Contrairement à ce qu’ont retenu les instances cantonales, ces circonstances de fait sont insuffisantes à fonder le domicile de l’intimé, au sens de l’art. 23 CC, dans le canton de Schaffhouse. En effet, au moment de son élection, la famille de Simon Stocker vivait encore à Zurich et ce dernier y passait la majorité de la semaine. Il travaillait notamment dans un espace de coworking situé près de la gare de Zurich et son fils était gardé dans une crèche située près du même endroit 3 jours et demi par semaine. Partant, le domicile de Simon Stocker se situait, le jour de son élection, dans la ville de Zurich et ce indépendamment que l’essentiel de son cercle social se trouve dans le canton de Schaffhouse, qu’il y soit actif économiquement et politiquement ou encore qu’il y réside fréquemment. En retenant l’existence d’un domicile civil en raison du « lien étroit » qu’entretient l’intimé avec le canton de Schaffhouse, les autorités cantonales ont violé les principes applicables à la détermination du domicile civil et politique.
Faute de disposer d’un domicile civil – et ainsi d’un domicile politique – l’élection de Simon Stocker viole l’art. 34 Cst. Le Tribunal fédéral doit encore déterminer les conséquences de cette violation.
Pour des motifs de proportionnalité (art. 5 al. 2 Cst.) et de sécurité du droit (art. 9 Cst.), l’élection de Simon Stocker doit être annulée ex nunc et non pas ex tunc. Il s’ensuit que les actes accomplis par Simon Stocker en qualité de conseiller aux États entre son élection et l’annulation de celle-ci par le TF ne sont ni nuls, ni annulables.

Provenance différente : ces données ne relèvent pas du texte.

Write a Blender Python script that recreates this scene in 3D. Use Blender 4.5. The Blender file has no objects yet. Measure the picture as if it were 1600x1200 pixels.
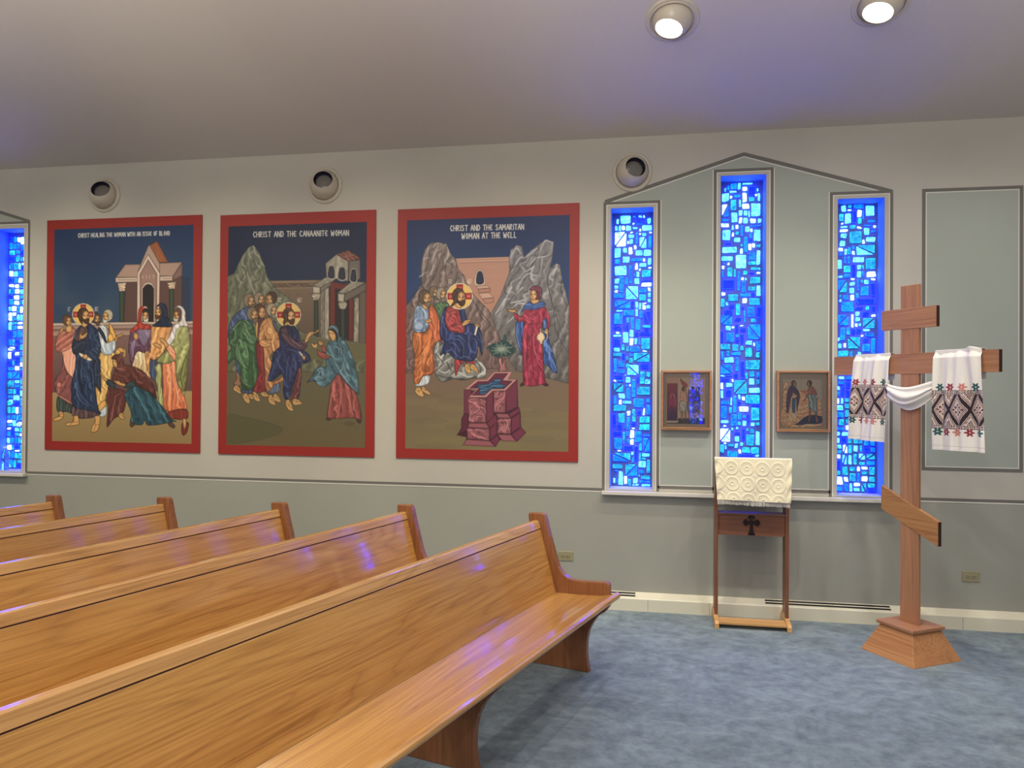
import bpy, bmesh, math, random
import numpy as np
from mathutils import Vector, Matrix
random.seed(11)
SC = bpy.context.scene; COL = SC.collection

# ---------------------------------------------------------------- camera, world, lights, exposure
SC.view_settings.view_transform = 'Standard'; SC.view_settings.look = 'None'
SC.view_settings.gamma = 1; SC.view_settings.use_curve_mapping = False; SC.view_settings.exposure = 0.17
EYE = 1.616
yaw, pitch, roll = .179743598, .00838518, .00679075
fw = Vector((-math.sin(yaw)*math.cos(pitch), math.cos(yaw)*math.cos(pitch), math.sin(pitch)))
rt = Vector((math.cos(yaw), math.sin(yaw), 0)); up = rt.cross(fw)
r2 = rt*math.cos(roll)+up*math.sin(roll); u2 = up*math.cos(roll)-rt*math.sin(roll)
cd = bpy.data.cameras.new('camera'); cam = bpy.data.objects.new('camera', cd); COL.objects.link(cam); SC.camera = cam
cd.sensor_fit = 'HORIZONTAL'; cd.sensor_width = 36; cd.lens = 27.0; cd.clip_start = .05
cam.matrix_world = Matrix(((r2.x, u2.x, -fw.x, 0), (r2.y, u2.y, -fw.y, 0), (r2.z, u2.z, -fw.z, EYE), (0, 0, 0, 1)))

W = bpy.data.worlds.new('world'); SC.world = W; W.use_nodes = True
W.node_tree.nodes['Background'].inputs[0].default_value = (.5, .6, .8, 1); W.node_tree.nodes['Background'].inputs[1].default_value = .3

def lamp(name, kind, loc, power, col, target=None, size=.1, cone=100, blend=.6):
    l = bpy.data.lights.new(name, kind); l.energy = power; l.color = col
    if kind == 'AREA': l.shape = 'DISK'; l.size = size
    else: l.shadow_soft_size = size
    if kind == 'SPOT': l.spot_size = math.radians(cone); l.spot_blend = blend
    o = bpy.data.objects.new(name, l); COL.objects.link(o); o.location = loc
    if target is not None: o.rotation_euler = (Vector(target)-Vector(loc)).to_track_quat('-Z', 'Y').to_euler()
    return o
WARM = (1, .88, .66); NEUT = (1, .95, .9); UPW = (1, .9, .78)
# rows of ceiling downlights: they wash the wall and light the pews
for x, tx, pw in [(-6.1, -6.1, 130), (-4.8, -4.8, 135), (-3.5, -3.5, 135), (-2.2, -2.2, 135), (-.9, -.9, 120)]:
    lamp('wall_wash_lamp', 'SPOT', (x, 3.3, 4.42), pw*1.1, WARM, (tx, 5.8, 1.2), .06, 60, .9)
for x, y, pw in [(.2, 3.2, 95), (1.35, 3.2, 95), (2.6, 3.2, 95)]:
    lamp('wall_wash_lamp', 'SPOT', (x, y, 4.42), pw*1., NEUT, (x+.05, 5.8, .8), .06, 70, .9)
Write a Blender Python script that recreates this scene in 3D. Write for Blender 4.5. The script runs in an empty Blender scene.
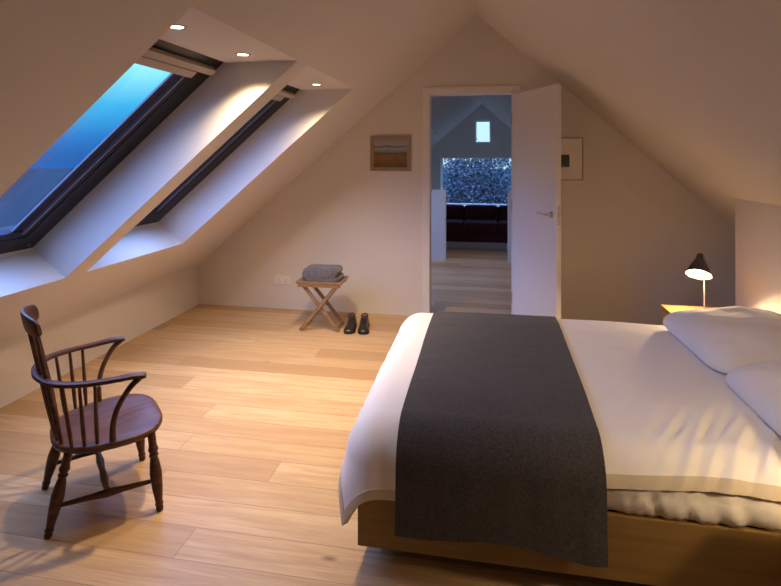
import bpy, bmesh, math, random
from mathutils import Vector, Matrix, noise
PI = math.pi
sc = bpy.context.scene
col = sc.collection
random.seed(4)

# ------------------------------------------------------------------ helpers
def V(*a): return Vector(a)

def link(name, bm, m=None, parent=None, smooth=False, bevel=0, angle=40):
    me = bpy.data.meshes.new(name)
    bmesh.ops.recalc_face_normals(bm, faces=bm.faces[:])
    bm.to_mesh(me); bm.free()
    o = bpy.data.objects.new(name, me); col.objects.link(o)
    if m: me.materials.append(m)
    if smooth:
        for p in me.polygons: p.use_smooth = True
        try: me.set_sharp_from_angle(angle=math.radians(angle))
        except Exception: pass
    if bevel:
        b = o.modifiers.new('bevel', 'BEVEL'); b.width = bevel; b.segments = 2; b.limit_method = 'ANGLE'
    if parent: o.parent = parent
    return o

def thing(name, label, cat, loc=(0, 0, 0), rz=0, group=None):
    o = bpy.data.objects.new(name, None); col.objects.link(o)
    o.location = loc; o.rotation_euler = (0, 0, rz); o.empty_display_size = .1
    o['label'] = label; o['category'] = cat
    if group: o['group'] = group
    return o

def tag(o, label, cat, group=None):
    o['label'] = label; o['category'] = cat
    if group: o['group'] = group
    return o

def struct(o): o['kind'] = 'structure'; return o

def box(bm, lo, hi, M=None):
    vs = []
    for z in (lo[2], hi[2]):
        for x, y in ((lo[0], lo[1]), (hi[0], lo[1]), (hi[0], hi[1]), (lo[0], hi[1])):
            p = Vector((x, y, z))
            if M: p = M @ p
            vs.append(bm.verts.new(p))
    for f in ((0, 3, 2, 1), (4, 5, 6, 7), (0, 1, 5, 4), (1, 2, 6, 5), (2, 3, 7, 6), (3, 0, 4, 7)):
        bm.faces.new([vs[i] for i in f])

def prism_y(bm, poly, y0, y1):
    a = [bm.verts.new((x, y0, z)) for x, z in poly]
    b = [bm.verts.new((x, y1, z)) for x, z in poly]
    n = len(poly)
    bm.faces.new(a); bm.faces.new(b[::-1])
    for i in range(n):
        bm.faces.new((a[i], b[i], b[(i+1) % n], a[(i+1) % n]))

def rings(bm, R, cap=True, closed=False):
    n = len(R[0])
    vr = [[bm.verts.new(p) for p in r] for r in R]
    m = len(vr)
    for i in range(m if closed else m-1):
        a, b = vr[i], vr[(i+1) % m]
        for j in range(n):
            bm.faces.new((a[j], a[(j+1) % n], b[(j+1) % n], b[j]))
    if cap and not closed:
        bm.faces.new(vr[0][::-1]); bm.faces.new(vr[-1])

def frame_for(d, up=Vector((0, 0, 1))):
    d = d.normalized()
    if abs(d.dot(up)) > .98: up = Vector((0, 1, 0))
    s = d.cross(up).normalized(); t = s.cross(d).normalized()
    return s, t

def lathe(bm, p0, p1, prof, n=14, cap=True):
    p0 = Vector(p0); p1 = Vector(p1); d = p1-p0; s, t = frame_for(d)
    rings(bm, [[p0 + d*q + (s*math.cos(a)+t*math.sin(a))*r for a in [2*PI*k/n for k in range(n)]] for q, r in prof], cap)

def tube(bm, pts, rad, n=10, closed=False, flat=1.0):
    pts = [Vector(p) for p in pts]; R = []
    m = len(pts)
    for i, p in enumerate(pts):
        if closed: d = pts[(i+1) % m]-pts[i-1]
        else: d = pts[min(i+1, m-1)]-pts[max(i-1, 0)]
        s, t = frame_for(d)
        r = rad[i] if isinstance(rad, (list, tuple)) else rad
        R.append([p + s*math.cos(a)*r + t*math.sin(a)*r*flat for a in [2*PI*k/n for k in range(n)]])
    rings(bm, R, True, closed)

def smoothpath(P, k=6):
    P = [Vector(p) for p in P]; out = []
    for i in range(len(P)-1):
        a = P[max(i-1, 0)]; b = P[i]; c = P[i+1]; d = P[min(i+2, len(P)-1)]
        for j in range(k):
            t = j/k
            out.append(.5*((2*b)+(c-a)*t+(2*a-5*b+4*c-d)*t*t+(3*b-a-3*c+d)*t**3))
    out.append(P[-1]); return out

# ------------------------------------------------------------------ materials
class NT:
    def __init__(s, name):
        s.m = bpy.data.materials.new(name); s.m.use_nodes = True
        s.t = s.m.node_tree; s.t.nodes.clear()
        s.out = s.n('ShaderNodeOutputMaterial')
    def n(s, typ, **kw):
        nd = s.t.nodes.new(typ)
        for k, v in kw.items(): setattr(nd, k, v)
        return nd
    def l(s, a, b): s.t.links.new(a, b)
    def math(s, op, a, b=None, c=None):
        nd = s.n('ShaderNodeMath', operation=op)
        for i, x in enumerate((a, b, c)):
            if x is None: continue
            if isinstance(x, (int, float)): nd.inputs[i].default_value = x
            else: s.l(x, nd.inputs[i])
        return nd.outputs[0]
    def mix(s, f, a, b):
        nd = s.n('ShaderNodeMix', data_type='RGBA')
        for i, x in ((0, f), (6, a), (7, b)):
            if isinstance(x, (int, float)): nd.inputs[i].default_value = x
            elif isinstance(x, tuple): nd.inputs[i].default_value = (*x, 1)
            else: s.l(x, nd.inputs[i])
        return nd.outputs[2]

def mat(name, c, rough=.6, spec=.5, metal=0, nscale=0, namt=0, bump=0, bscale=80, stretch=(1, 1, 1), sheen=0, c2=None, emit=None, estr=0):
    N = NT(name); b = N.n('ShaderNodeBsdfPrincipled'); N.l(b.outputs[0], N.out.inputs[0])
    b.inputs['Base Color'].default_value = (*c, 1); b.inputs['Roughness'].default_value = rough
    b.inputs['Specular IOR Level'].default_value = spec; b.inputs['Metallic'].default_value = metal
    if sheen: b.inputs['Sheen Weight'].default_value = sheen
    tc = N.n('ShaderNodeTexCoord'); mp = N.n('ShaderNodeMapping'); mp.inputs['Scale'].default_value = stretch
    N.l(tc.outputs['Object'], mp.inputs[0])
    if nscale:
        no = N.n('ShaderNodeTexNoise'); no.inputs['Scale'].default_value = nscale; no.inputs['Detail'].default_value = 5
        N.l(mp.outputs[0], no.inputs[0])
        c2 = c2 or tuple(x*(1-namt) for x in c)
        r = N.n('ShaderNodeMapRange'); N.l(no.outputs[0], r.inputs[0]); r.inputs[1].default_value = .35; r.inputs[2].default_value = .65
        N.l(N.mix(r.outputs[0], c, c2), b.inputs['Base Color'])
    if bump:
        n2 = N.n('ShaderNodeTexNoise'); n2.inputs['Scale'].default_value = bscale; n2.inputs['Detail'].default_value = 4
        N.l(mp.outputs[0], n2.inputs[0])
        bp = N.n('ShaderNodeBump'); bp.inputs['Strength'].default_value = bump; bp.inputs['Distance'].default_value = .004
        N.l(n2.outputs[0], bp.inputs['Height']); N.l(bp.outputs[0], b.inputs['Normal'])
    if emit:
        b.inputs['Emission Color'].default_value = (*emit, 1); b.inputs['Emission Strength'].default_value = estr
    return N.m

M = {}
M['paint'] = mat('white_wall_paint', (.70, .655, .595), .75, .25, nscale=1.3, namt=.03, bump=.05, bscale=160)
M['gloss'] = mat('white_satin_paint', (.74, .71, .67), .38, .4)
M['plastic'] = mat('white_plastic', (.78, .76, .72), .4)
M['frame_black'] = mat('black_window_frame', (.012, .011, .013), .45, .4)
M['frame_blue'] = mat('dark_window_sash', (.010, .011, .030), .5, .3)
M['gasket'] = mat('grey_gasket', (.16, .165, .20), .45)
M['blind'] = mat('beige_blind', (.42, .36, .30), .7)
M['metal'] = mat('brushed_metal', (.55, .53, .50), .32, .5, 1)
M['lamp_black'] = mat('dark_lamp_enamel', (.035, .03, .028), .35, .5)
M['lamp_white'] = mat('white_shade_lining', (.85, .82, .78), .6)
M['stem'] = mat('steel_stem', (.42, .38, .33), .35, .5, .8)
M['chair'] = mat('dark_polished_elm', (.095, .034, .016), .4, .35, nscale=5, c2=(.045, .015, .008), stretch=(2, 2, 9), bump=.06, bscale=30)
M['chairseat'] = mat('worn_elm_seat', (.125, .052, .028), .4, .4, nscale=4, c2=(.062, .024, .013), stretch=(2, 11, 2), bump=.06, bscale=30)
M['stool'] = mat('pale_stool_wood', (.30, .18, .085), .5, nscale=6, c2=(.21, .12, .055), stretch=(2, 8, 8))
M['oakframe'] = mat('picture_frame_wood', (.34, .24, .14), .5, nscale=12, namt=.2)
M['greyframe'] = mat('slim_picture_frame', (.40, .33, .26), .5)
M['mount'] = mat('cream_mount_board', (.78, .74, .66), .85)
M['wool'] = mat('charcoal_felted_wool', (.046, .042, .041), .95, .15, nscale=140, c2=(.078, .072, .069), bump=.4, bscale=260, sheen=.12)
M['blanket'] = mat('grey_wool_blanket', (.085, .08, .09), .95, .1, nscale=60, c2=(.14, .13, .145), bump=.6, bscale=120, sheen=.3)
M['linen'] = mat('white_cotton', (.82, .79, .76), .85, .2, bump=.12, bscale=220, sheen=.1)
M['band'] = mat('cream_hem_band', (.62, .54, .40), .85, .2, bump=.2, bscale=200)
M['sheet'] = mat('cream_sheet', (.74, .70, .62), .85, .2, bump=.15, bscale=200)
M['shoe'] = mat('dark_shoe_leather', (.018, .014, .013), .35, .5)
M['shoe_in'] = mat('brown_shoe_lining', (.055, .028, .018), .8)
M['rubber'] = mat('black_shoe_sole', (.01, .01, .01), .6)
M['sofa'] = mat('dark_red_upholstery', (.075, .014, .018), .9, .2, nscale=30, namt=.2, sheen=.1)
M['dark'] = mat('dark_recess', (.02, .018, .016), .8)
M['render'] = mat('outside_ground', (.014, .022, .026), 1, 0)
M['leaf'] = mat('dusk_foliage', (.06, .08, .075), 1, .1, nscale=1.2, c2=(.09, .08, .085))
M['bark'] = mat('tree_bark', (.06, .045, .035), .9, nscale=8, namt=.4)
M['bulb'] = mat('lamp_bulb', (1, 1, 1), .5, emit=(1, .80, .55), estr=90)
M['down'] = mat('downlight_lens', (1, 1, 1), .5, emit=(1, .80, .55), estr=14)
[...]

S’agissant du siège devenu vacant au Conseil des États, et faute de disposition spéciale applicable, le Tribunal fédéral ne peut qu’ordonner la tenue de nouvelles élections. L’élection au Conseil des États dans le canton de Schaffhouse s’effectue selon le système majoritaire, motif pour lequel il est exclu d’attribuer le siège au candidat arrivé second.
Partant, le Tribunal fédéral admet le recours.